> **YOUR INSTRUCTIONS**
Extract every line below that contains the word "Blender".

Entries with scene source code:
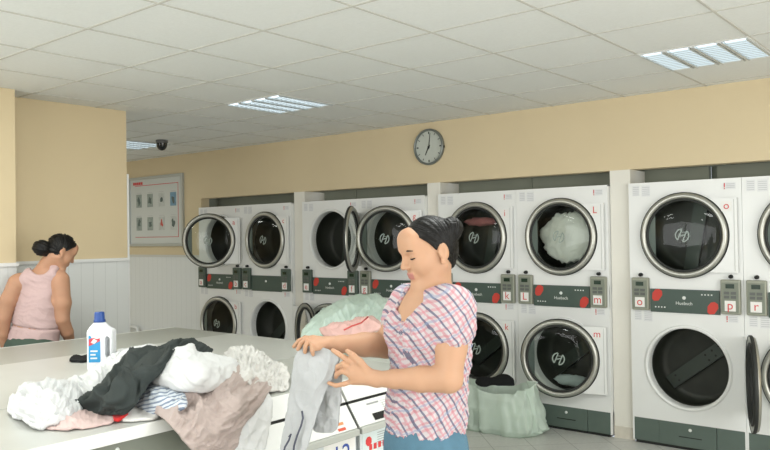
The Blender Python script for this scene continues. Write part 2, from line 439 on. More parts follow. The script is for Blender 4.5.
# panelling left of the dryers under the notice board
pm = mat('white_wall_panelling', (.74, .76, .76), .5)
nt = pm.node_tree; x, y, z = obj_xyz(nt)
g = line_mask(nt, math_node(nt, 'ADD', x, y), .1, .004)
nt.links.new(mix_col(nt, g, (.72, .74, .73), (.60, .62, .61)), nt.nodes['Principled BSDF'].inputs['Base Color'])
struct(MB().box(XL, DX['A']-.006, YW-.002, YW+.12, 0, 1.345).build('wall_back_panelling', pm))
struct(MB().box(XL, DX['A']-.006, YW-.012, YW+.01, 1.345, 1.372).build('trim_3', mat('panelling_cap', (.62, .62, .58), .5)))
# service void behind the dryers
v = MB(); vm = mat('void_board', (.22, .235, .185), .8, noise=.12, nscale=4)
v.box(-7.6, -1.76, .34, .40, 0, 2.3); v.box(-1.70, -.4, .34, .40, 0, 2.3)
v.box(-1.77, -1.69, .44, .46, 0, 2.3); v.box(-7.6, -.4, .3, .4, 2.06, 2.12); v.box(-7.62, -7.58, .05, .4, 0, 2.1)
for X in (-5.3, -3.25): v.box(X, X+.012, .325, .34, 1.8, 2.06)
struct(v.build('wall_void', vm))
# side walls, wall behind the camera with window openings
struct(MB().box(XL-.1, XL, YB, .16, 0, ZC).build('wall_far_left', MT['cream']))
rw = MB(); rw.box(XR, XR+.1, YB, .16, 0, .45); rw.box(XR, XR+.1, YB, .16, 2.55, ZC); rw.box(XR, XR+.1, YB, -7.0, .45, 2.55); rw.box(XR, XR+.1, -2.0, .16, .45, 2.55)
struct(rw.build('wall_right', MT['cream']))
fw_ = MB(); fw_.box(XL, XR, YB-.1, YB, 0, .45); fw_.box(XL, XR, YB-.1, YB, 2.55, ZC); fw_.box(XL, -6.45, YB-.1, YB, .45, 2.55); fw_.box(.05, XR, YB-.1, YB, .45, 2.55)
struct(fw_.build('wall_front', MT['cream']))
wf = MB()
for X in (-6.45, -4.3, -2.15, -.01): wf.box(X, X+.06, YB-.08, YB-.02, .45, 2.55)
wf.box(-6.45, .05, YB-.08, YB-.02, .45, .5); wf.box(-6.45, .05, YB-.08, YB-.02, 2.5, 2.55)
struct(wf.build('window_1', MT['pillar']))
wf = MB()
for Y in (-7.0, -4.5, -2.06): wf.box(XR+.02, XR+.08, Y, Y+.06, .45, 2.55)
wf.box(XR+.02, XR+.08, -7, -2, .45, .5); wf.box(XR+.02, XR+.08, -7, -2, 2.5, 2.55)
struct(wf.build('window_2', MT['pillar']))
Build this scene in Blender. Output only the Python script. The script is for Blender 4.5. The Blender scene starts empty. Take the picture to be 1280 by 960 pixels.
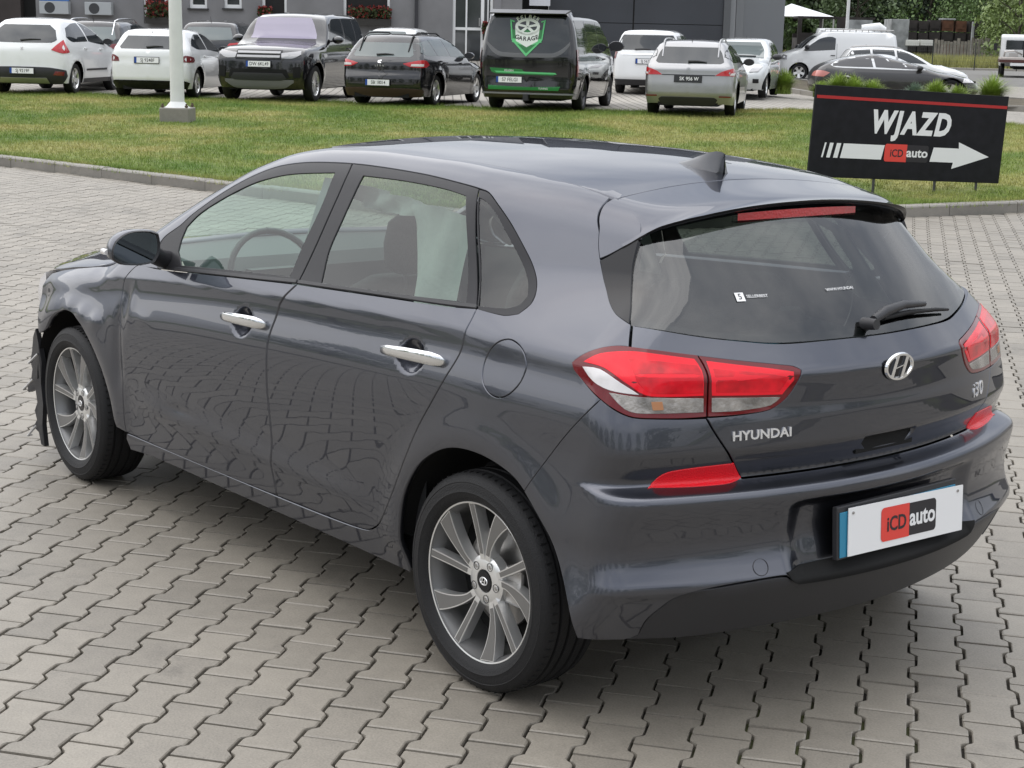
import bpy, bmesh, math, random
import numpy as np
from mathutils import Vector, Matrix
from mathutils.geometry import delaunay_2d_cdt
R = math.radians
random.seed(7); rng = np.random.default_rng(7)
sc = bpy.context.scene
C = sc.collection
# ---------------------------------------------------------------- camera
CP = np.array([-3.28813, 3.48989, 1.81587]); YAW, PIT, ROL, FOC = -0.692297, 0.216723, 0.022446, 1969.3
def cam_axes():
    cy, sy, cp, sp, cr, sr = math.cos(YAW), math.sin(YAW), math.cos(PIT), math.sin(PIT), math.cos(ROL), math.sin(ROL)
    f = np.array([cy*cp, sy*cp, -sp]); rt = np.array([sy, -cy, 0]); up = np.cross(rt, f)
    return rt*cr+up*sr, -rt*sr+up*cr, f
cR, cU, cF = cam_axes()
cam = bpy.data.objects.new('camera', bpy.data.cameras.new('camera')); C.objects.link(cam)
cam.matrix_world = Matrix(((cR[0], cU[0], -cF[0], CP[0]), (cR[1], cU[1], -cF[1], CP[1]), (cR[2], cU[2], -cF[2], CP[2]), (0, 0, 0, 1)))
cam.data.sensor_width = 36; cam.data.lens = 36*FOC/1280; cam.data.clip_end = 1500; cam.data.clip_start = .05
sc.camera = cam
def view_point(x, y, dist):          # a place in the world 'dist' metres out along a viewing direction (used while laying out)
    d = cF+cR*(x-640)/FOC-cU*(y-480)/FOC
    return CP+d/math.hypot(d[0], d[1])*dist
# ---------------------------------------------------------------- world, sun, exposure
W = bpy.data.worlds.new('World'); sc.world = W; W.use_nodes = True
nt = W.node_tree; nt.nodes.clear()
SUN_EL, SUN_AZ = R(60), R(25)       # azimuth of the direction towards the sun, measured from +X
sky = nt.nodes.new('ShaderNodeTexSky'); sky.sky_type = 'NISHITA'; sky.sun_disc = False
sky.sun_elevation = SUN_EL; sky.sun_rotation = math.pi/2-SUN_AZ; sky.air_density = 1.0; sky.dust_density = 2.5
bg = nt.nodes.new('ShaderNodeBackground'); out = nt.nodes.new('ShaderNodeOutputWorld')
tc = nt.nodes.new('ShaderNodeTexCoord'); mp = nt.nodes.new('ShaderNodeMapping'); mp.inputs['Scale'].default_value = (1, 1, 2.2)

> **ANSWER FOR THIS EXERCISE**
The Blender Python script for this scene continues. Write part 2, from line 439 on. More parts follow. The script is for Blender 4.5.
Build this scene in Blender. Output only the Python script. The script is for Blender 4.5. The Blender scene starts empty. Take the picture to be 1280 by 960 pixels.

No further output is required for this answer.